**Exercise**. Would you transcribe the listing that follows, character for character, and omit its images?

**Data excerpt**.
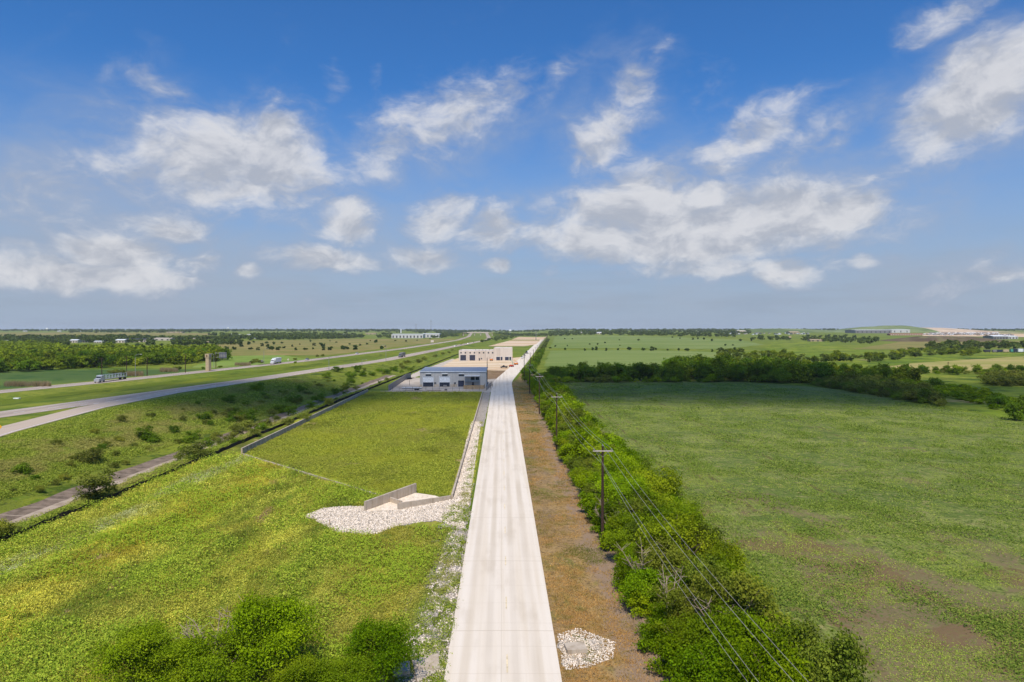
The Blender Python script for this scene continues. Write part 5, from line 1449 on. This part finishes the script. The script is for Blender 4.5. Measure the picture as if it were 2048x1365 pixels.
small_sign(1580, 683, 9, 5, M["tan"], "tan sign board on a post before the right hand hills")
small_sign(-2, 876, 22, 13, M["yellow"], "yellow warning diamond at the left picture edge beside the ramp", True)
tag(MB().box(-1.0, 1.0, -.5, .5, 0, .35).build("debris_sheet", M["white"], None, (float(G(34, 798)[0]), float(G(34, 798)[1]), float(G(34, 798)[2]))), "scrap of white sheeting lying on the median grass at left", "litter")

# overpass -------------------------------------------------------------------------------
def overpass():
    yb = 2650.0
    s = yb / F; zg = hz0(-130, yb)
    x0, x1 = (926 - 1024) * s, (986 - 1024) * s
    top = CAM_H - (664.5 - 660) * s
    root = empty("overpass", ((x0 + x1) / 2, yb, zg)); tag(root, "pale concrete overpass crossing the highway in the distance", "bridge")
    w2 = (x1 - x0) / 2; zt = top - zg
    MB().box(-w2, w2, -7, 7, zt - 4.2, zt - 2.4).build("lower_deck", M["wall_concrete"], root)
    MB().box(-w2 * .72, w2 * .72, -6, 6, zt - 2.3, zt).build("deck", M["whitewall"], root)
    for t in (-.97, -.22, .18, .95):
        MB().box(w2 * t - 1.6, w2 * t + 1.6, -5, 5, -3, zt - 4.21).build("pier", M["wall_concrete"], root)
    MB().add([(-w2 - 60, -6, -2), (-w2 - .5, -6, -2), (-w2 - .5, 6, -2), (-w2 - 60, 6, -2), (-w2 - 60, -6, .5), (-w2 - .5, -6, zt - 2.6), (-w2 - .5, 6, zt - 2.6), (-w2 - 60, 6, .5)], [(3,2,1,0),(4,5,6,7),(0,1,5,4),(1,2,6,5),(2,3,7,6),(3,0,4,7)]).build("approach_ramp", M["median"], root)
    MB().add([(w2 + 60, -6, -2), (w2 + .5, -6, -2), (w2 + .5, 6, -2), (w2 + 60, 6, -2), (w2 + 60, -6, .5), (w2 + .5, -6, zt - 2.6), (w2 + .5, 6, zt - 2.6), (w2 + 60, 6, .5)], [(0,1,2,3),(7,6,5,4),(4,5,1,0),(5,6,2,1),(6,7,3,2),(7,4,0,3)]).build("approach_ramp", M["median"], root)
overpass()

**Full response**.
The Blender Python script for this scene continues. Write part 5, from line 1449 on. This part finishes the script. The script is for Blender 4.5. Measure the picture as if it were 2048x1365 pixels.
small_sign(1580, 683, 9, 5, M["tan"], "tan sign board on a post before the right hand hills")
small_sign(-2, 876, 22, 13, M["yellow"], "yellow warning diamond at the left picture edge beside the ramp", True)
tag(MB().box(-1.0, 1.0, -.5, .5, 0, .35).build("debris_sheet", M["white"], None, (float(G(34, 798)[0]), float(G(34, 798)[1]), float(G(34, 798)[2]))), "scrap of white sheeting lying on the median grass at left", "litter")

# overpass -------------------------------------------------------------------------------
def overpass():
    yb = 2650.0
    s = yb / F; zg = hz0(-130, yb)
    x0, x1 = (926 - 1024) * s, (986 - 1024) * s
    top = CAM_H - (664.5 - 660) * s
    root = empty("overpass", ((x0 + x1) / 2, yb, zg)); tag(root, "pale concrete overpass crossing the highway in the distance", "bridge")
    w2 = (x1 - x0) / 2; zt = top - zg
    MB().box(-w2, w2, -7, 7, zt - 4.2, zt - 2.4).build("lower_deck", M["wall_concrete"], root)
    MB().box(-w2 * .72, w2 * .72, -6, 6, zt - 2.3, zt).build("deck", M["whitewall"], root)
    for t in (-.97, -.22, .18, .95):
        MB().box(w2 * t - 1.6, w2 * t + 1.6, -5, 5, -3, zt - 4.21).build("pier", M["wall_concrete"], root)
    MB().add([(-w2 - 60, -6, -2), (-w2 - .5, -6, -2), (-w2 - .5, 6, -2), (-w2 - 60, 6, -2), (-w2 - 60, -6, .5), (-w2 - .5, -6, zt - 2.6), (-w2 - .5, 6, zt - 2.6), (-w2 - 60, 6, .5)], [(3,2,1,0),(4,5,6,7),(0,1,5,4),(1,2,6,5),(2,3,7,6),(3,0,4,7)]).build("approach_ramp", M["median"], root)
    MB().add([(w2 + 60, -6, -2), (w2 + .5, -6, -2), (w2 + .5, 6, -2), (w2 + 60, 6, -2), (w2 + 60, -6, .5), (w2 + .5, -6, zt - 2.6), (w2 + .5, 6, zt - 2.6), (w2 + 60, 6, .5)], [(0,1,2,3),(7,6,5,4),(4,5,1,0),(5,6,2,1),(6,7,3,2),(7,4,0,3)]).build("approach_ramp", M["median"], root)
overpass()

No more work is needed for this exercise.